Exercise brief:
Can you output, word for word, the lines between the one holding "Generate a Blender" and the one holding "random.seed(7); rng = np.random.default_rng(7)", inclusive, leaving out any pictures?

Record excerpts:
-----

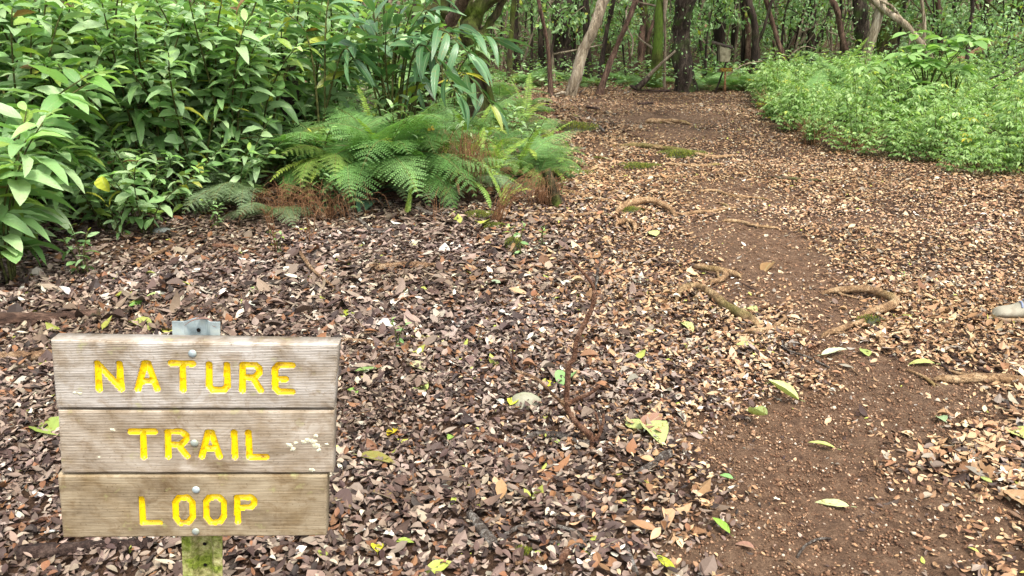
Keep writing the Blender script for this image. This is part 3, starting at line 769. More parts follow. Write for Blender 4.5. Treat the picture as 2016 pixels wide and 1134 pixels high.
seed = [((165, 545), 0, 1.15, 'bright seedling standing alone left of the cut pale stick'), ((430, 450), 0, .85, 'rosette seedling right of the tan curled leaf'), ((385, 420), 0, .9, 'thin seedling left of the tan curled leaf'),
        ((655, 420), 2, .85, 'pale drooping sapling at the foot of the fern bank'), ((1066, 487), 1, .8, 'tiny bright seedling right of the yellow moss tuft'), ((783, 690), 1, .85, 'two-leaved seedling standing by the brown stick beside the sign'),
        ((1018, 505), 1, 1.2, 'seedling growing out of the yellow moss tuft'), ((1775, 560), 1, .45, 'tiny green seedling on the litter near the arched root'), ((552, 500), 1, .9, 'low seedling among upright dry stalks'),
        ((240, 470), 0, 1.0, 'leafy seedling in front of the grey stone'), ((1105, 388), 1, .9, 'seedling at the base of the mossy stump'), ((205, 455), 0, 1.1, 'dark seedling with wide leaves beside the tan curled leaf at left'),
        ((320, 420), 0, 1.2, 'seedling with paired leaves under the shrubs'), ((985, 395), 1, 1.1, 'small seedling beside the leaning dry stalks')]
for q, ((px, py), k, s, lab) in enumerate(seed):
    place(SS, k, at(px, py), q * 1.1, s, lab, 'seedlings on the forest floor')
for root, l in ((SS[0], 0),):
    pass
def recat(protos, cat):
    for r in protos: r['category'] = cat
for o in list(C.objects):
    if o.parent is None and o.name.startswith('seedling'): o['category'] = 'seedling'

mixl = [(500, 350), (585, 330), (630, 310), (665, 300), (735, 310), (765, 350), (815, 350), (850, 330), (885, 310), (915, 360), (945, 340), (985, 330), (1015, 280), (1050, 300), (520, 330), (560, 350), (610, 290), (640, 360), (700, 240), (720, 350), (790, 330), (830, 300), (860, 270), (900, 260), (930, 240), (960, 280), (1000, 300), (1030, 320), (480, 300), (540, 250), (450, 380), (680, 330), (870, 350), (1010, 240)]
for q, (px, py) in enumerate(mixl):
    place(SS, [2, 0, 2, 0][q % 4], at(px, py), q * 1.3, random.uniform(.9, 1.5), 'young leafy plant growing up between the ferns of the bank', 'young plants between the ferns')
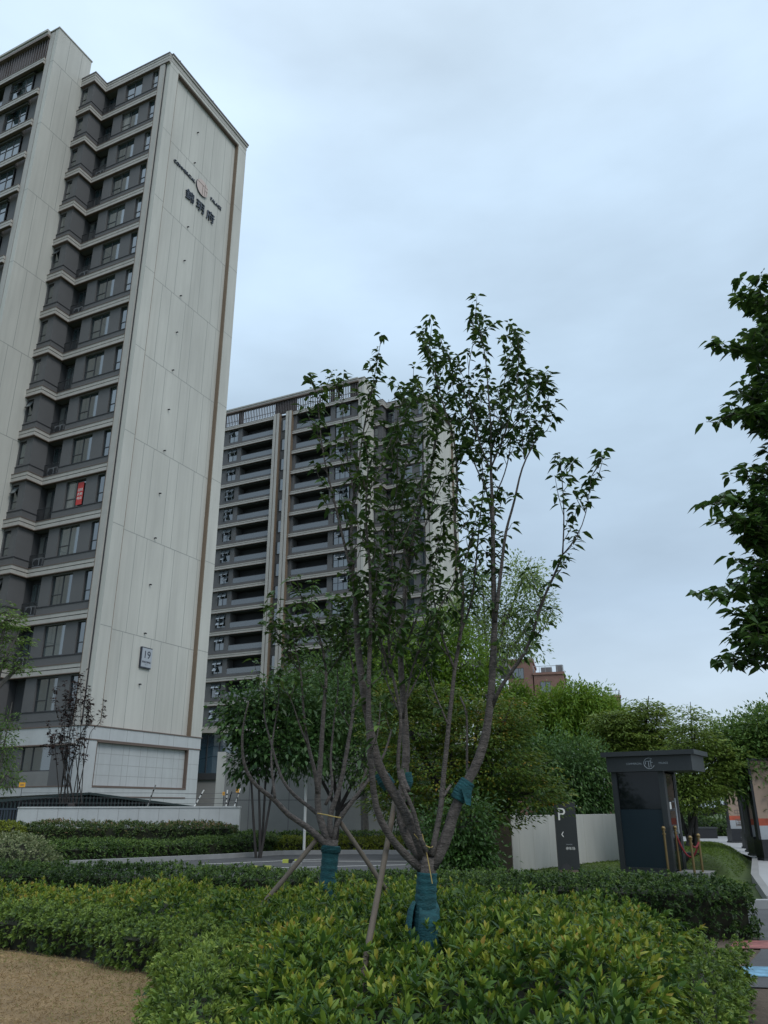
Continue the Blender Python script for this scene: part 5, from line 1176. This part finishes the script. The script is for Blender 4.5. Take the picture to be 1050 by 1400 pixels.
# broad leaved tree standing outside the right edge, its outer boughs in view
Y4 = 5.6
def bough(p, r=.011): p = [(x + (1150 - x) * .03, y) for x, y in p]; return (p, r, .003, .1, random.uniform(-.3, .3))
RT = [bough([(1150, 560), (1090, 480), (1060, 430), (1040, 405), (1030, 392)]), bough([(1150, 560), (1090, 520), (1055, 490), (1020, 480), (1000, 478)]), bough([(1150, 620), (1090, 580), (1050, 560), (1010, 560), (985, 572)]),
      bough([(1140, 600), (1090, 545), (1060, 520), (1035, 510)]), bough([(1150, 600), (1100, 600), (1060, 595), (1040, 590)]), bough([(1150, 760), (1090, 720), (1050, 695), (1000, 682), (965, 690)]), bough([(1150, 760), (1100, 730), (1060, 710), (1020, 705), (985, 715)]),
      bough([(1150, 780), (1100, 700), (1060, 665), (1035, 655)]), bough([(1150, 800), (1090, 770), (1045, 745), (1010, 740)]), bough([(1150, 860), (1090, 840), (1040, 815), (1000, 812), (975, 818)]), bough([(1150, 860), (1100, 850), (1050, 845), (1010, 840)]),
      bough([(1150, 880), (1090, 870), (1050, 870), (1020, 880)]), bough([(1150, 900), (1090, 890), (1050, 900), (1020, 905), (998, 908)]), bough([(1150, 800), (1100, 790), (1060, 780), (1030, 775)]), bough([(1150, 620), (1110, 540), (1080, 480), (1065, 430)]), bough([(1150, 700), (1110, 660), (1085, 640), (1060, 620)])]
for i in range(34):
    y_ = 420 + i * 15 + random.uniform(-12, 12); x_ = random.uniform(1018, 1048) + (40 if 585 < y_ < 655 else 0); RT.append((([(1150, y_ + 60), (1100, y_ + 30), (1070, y_ + random.uniform(-10, 15)), (x_, y_ + random.uniform(-20, 20))]), .009, .003, random.uniform(0, .5), random.uniform(-.4, .9)))
tb_, n4 = traced('broadleaf_tree', 'large leaved dark green tree whose boughs reach in from the right edge', Y4, [(1175, 1100), (1170, 900), (1160, 700), (1150, 560)], .07, RT, 1400, M['bigleaf'], .104, .056, bark='bark_g', twig_step=.05, twig_len=(.12, .34), leaf_gap=.032, density=lambda x, y: 1.0 if x < 1110 else .4, tint0=.55, spur=.35, up=.5, droop=.3)
print('leaves', nl, n2, n3, n4)
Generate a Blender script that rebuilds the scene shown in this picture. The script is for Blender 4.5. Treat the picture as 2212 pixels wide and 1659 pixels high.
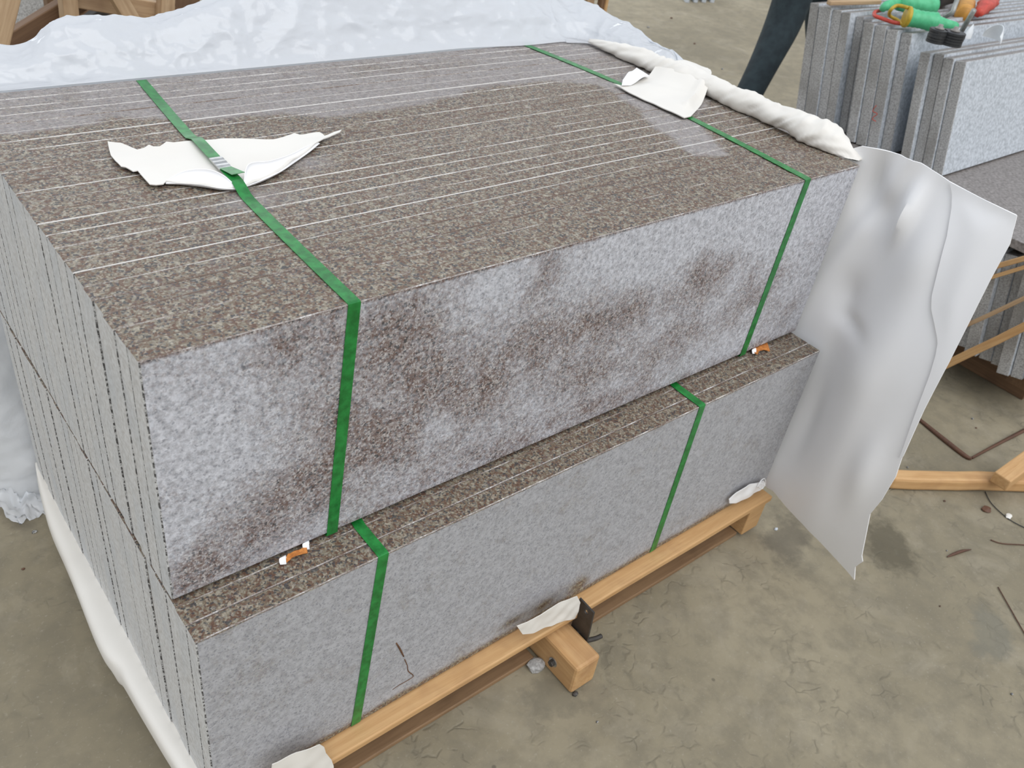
import bpy, bmesh, math, random
import numpy as np
from mathutils import Vector, Matrix, noise
from mathutils.geometry import delaunay_2d_cdt

for o in list(bpy.data.objects): bpy.data.objects.remove(o)
S = bpy.context.scene
COL = S.collection
random.seed(7); rng = np.random.default_rng(7)

# ------------------------------------------------------------ camera
CAM = np.array([-0.23935525, -0.83824945, 1.59734364])
RT = np.array([0.77216845, -0.62105959, 0.13431627])
UP = np.array([0.28991073, 0.53244151, 0.79527216])
FW = np.array([0.56542697, 0.57514435, -0.59118637])
FPX = 1896.4455
cd = bpy.data.cameras.new('camera'); cam = bpy.data.objects.new('camera', cd); COL.objects.link(cam)
cam.matrix_world = Matrix(((RT[0], UP[0], -FW[0], CAM[0]), (RT[1], UP[1], -FW[1], CAM[1]), (RT[2], UP[2], -FW[2], CAM[2]), (0, 0, 0, 1)))
cd.sensor_fit = 'HORIZONTAL'; cd.sensor_width = 36.0; cd.lens = FPX/2212*36.0
cd.clip_start = 0.05; cd.clip_end = 100
cd.dof.use_dof = True; cd.dof.focus_distance = 1.45; cd.dof.aperture_fstop = 8.0
S.camera = cam

# ------------------------------------------------------------ light: overcast day through the open sides of a yard shed
S.view_settings.view_transform = 'Standard'; S.view_settings.look = 'None'
S.view_settings.gamma = 1.0; S.view_settings.use_curve_mapping = False
S.view_settings.exposure = 0.10
W = bpy.data.worlds.new('sky'); S.world = W; W.use_nodes = True
wn = W.node_tree.nodes; wl = W.node_tree.links
bgn = wn['Background']
tc = wn.new('ShaderNodeTexCoord'); sep = wn.new('ShaderNodeSeparateXYZ'); cr = wn.new('ShaderNodeValToRGB')
wl.new(tc.outputs['Generated'], sep.inputs[0]); wl.new(sep.outputs['Z'], cr.inputs[0]); wl.new(cr.outputs[0], bgn.inputs['Color'])
cr.color_ramp.elements[0].position = 0.0; cr.color_ramp.elements[0].color = (0.50, 0.49, 0.46, 1)
cr.color_ramp.elements[1].position = 0.9; cr.color_ramp.elements[1].color = (0.80, 0.88, 1.0, 1)
e = cr.color_ramp.elements.new(0.25); e.color = (0.92, 0.95, 1.0, 1)
bgn.inputs['Strength'].default_value = 0.82
def area_light(name, loc, target, size, power, color):
    ld = bpy.data.lights.new(name, 'AREA'); ld.shape = 'RECTANGLE'; ld.size, ld.size_y = size; ld.energy = power; ld.color = color
    o = bpy.data.objects.new(name, ld); COL.objects.link(o); o.location = loc
    o.rotation_euler = (Vector(target)-Vector(loc)).to_track_quat('-Z', 'Y').to_euler(); return o
sl = bpy.data.lights.new('sun', 'SUN'); sl.energy = 1.75; sl.angle = math.radians(60); sl.color = (1.0, 0.985, 0.96)
so = bpy.data.objects.new('sun', sl); COL.objects.link(so); so.location = (0, -4, 6)
so.rotation_euler = Vector((0.12, 0.66, -1.0)).to_track_quat('-Z', 'Y').to_euler()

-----

Completed task:
Generate a Blender script that rebuilds the scene shown in this picture. The script is for Blender 4.5. Treat the picture as 2212 pixels wide and 1659 pixels high.
import bpy, bmesh, math, random
import numpy as np
from mathutils import Vector, Matrix, noise
from mathutils.geometry import delaunay_2d_cdt

for o in list(bpy.data.objects): bpy.data.objects.remove(o)
S = bpy.context.scene
COL = S.collection
random.seed(7); rng = np.random.default_rng(7)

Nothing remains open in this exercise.